## SET PROBLEM:
Extract each line of the data below exactly as written.

## STORED DATA:
-- START --
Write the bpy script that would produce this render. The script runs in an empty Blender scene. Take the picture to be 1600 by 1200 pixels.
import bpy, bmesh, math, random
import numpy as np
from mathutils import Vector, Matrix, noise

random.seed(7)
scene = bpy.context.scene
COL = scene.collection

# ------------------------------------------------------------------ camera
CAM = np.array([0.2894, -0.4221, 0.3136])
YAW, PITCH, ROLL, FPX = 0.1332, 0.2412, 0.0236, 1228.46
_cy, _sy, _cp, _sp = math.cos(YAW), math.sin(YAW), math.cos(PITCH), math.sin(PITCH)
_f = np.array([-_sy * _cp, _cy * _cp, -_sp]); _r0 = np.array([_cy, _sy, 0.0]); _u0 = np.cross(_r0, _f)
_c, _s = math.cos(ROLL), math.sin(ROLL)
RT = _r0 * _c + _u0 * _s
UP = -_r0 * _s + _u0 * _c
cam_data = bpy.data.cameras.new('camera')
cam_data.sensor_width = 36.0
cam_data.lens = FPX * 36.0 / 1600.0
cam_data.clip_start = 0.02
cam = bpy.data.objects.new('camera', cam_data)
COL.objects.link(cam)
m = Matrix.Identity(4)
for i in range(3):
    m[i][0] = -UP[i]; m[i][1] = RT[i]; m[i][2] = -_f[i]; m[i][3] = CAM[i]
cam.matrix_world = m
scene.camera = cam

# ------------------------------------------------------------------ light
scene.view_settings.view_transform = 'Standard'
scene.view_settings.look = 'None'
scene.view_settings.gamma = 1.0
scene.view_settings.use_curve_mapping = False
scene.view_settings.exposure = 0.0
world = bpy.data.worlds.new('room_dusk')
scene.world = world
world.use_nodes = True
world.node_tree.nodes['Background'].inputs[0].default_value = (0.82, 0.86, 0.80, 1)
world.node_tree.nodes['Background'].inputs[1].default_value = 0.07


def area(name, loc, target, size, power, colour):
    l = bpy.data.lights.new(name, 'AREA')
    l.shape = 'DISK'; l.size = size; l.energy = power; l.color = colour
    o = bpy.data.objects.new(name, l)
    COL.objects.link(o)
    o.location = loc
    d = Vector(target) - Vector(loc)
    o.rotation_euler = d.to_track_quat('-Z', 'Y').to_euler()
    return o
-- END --
## TASK RESPONSE:
Write the bpy script that would produce this render. The script runs in an empty Blender scene. Take the picture to be 1600 by 1200 pixels.
import bpy, bmesh, math, random
import numpy as np
from mathutils import Vector, Matrix, noise

random.seed(7)
scene = bpy.context.scene
COL = scene.collection

# ------------------------------------------------------------------ camera
CAM = np.array([0.2894, -0.4221, 0.3136])
YAW, PITCH, ROLL, FPX = 0.1332, 0.2412, 0.0236, 1228.46
_cy, _sy, _cp, _sp = math.cos(YAW), math.sin(YAW), math.cos(PITCH), math.sin(PITCH)
_f = np.array([-_sy * _cp, _cy * _cp, -_sp]); _r0 = np.array([_cy, _sy, 0.0]); _u0 = np.cross(_r0, _f)
_c, _s = math.cos(ROLL), math.sin(ROLL)
RT = _r0 * _c + _u0 * _s
UP = -_r0 * _s + _u0 * _c
cam_data = bpy.data.cameras.new('camera')
cam_data.sensor_width = 36.0
cam_data.lens = FPX * 36.0 / 1600.0
cam_data.clip_start = 0.02
cam = bpy.data.objects.new('camera', cam_data)
COL.objects.link(cam)
m = Matrix.Identity(4)
for i in range(3):
    m[i][0] = -UP[i]; m[i][1] = RT[i]; m[i][2] = -_f[i]; m[i][3] = CAM[i]
cam.matrix_world = m
scene.camera = cam

# ------------------------------------------------------------------ light
scene.view_settings.view_transform = 'Standard'
scene.view_settings.look = 'None'
scene.view_settings.gamma = 1.0
scene.view_settings.use_curve_mapping = False
scene.view_settings.exposure = 0.0
world = bpy.data.worlds.new('room_dusk')
scene.world = world
world.use_nodes = True
world.node_tree.nodes['Background'].inputs[0].default_value = (0.82, 0.86, 0.80, 1)
world.node_tree.nodes['Background'].inputs[1].default_value = 0.07


def area(name, loc, target, size, power, colour):
    l = bpy.data.lights.new(name, 'AREA')
    l.shape = 'DISK'; l.size = size; l.energy = power; l.color = colour
    o = bpy.data.objects.new(name, l)
    COL.objects.link(o)
    o.location = loc
    d = Vector(target) - Vector(loc)
    o.rotation_euler = d.to_track_quat('-Z', 'Y').to_euler()
    return o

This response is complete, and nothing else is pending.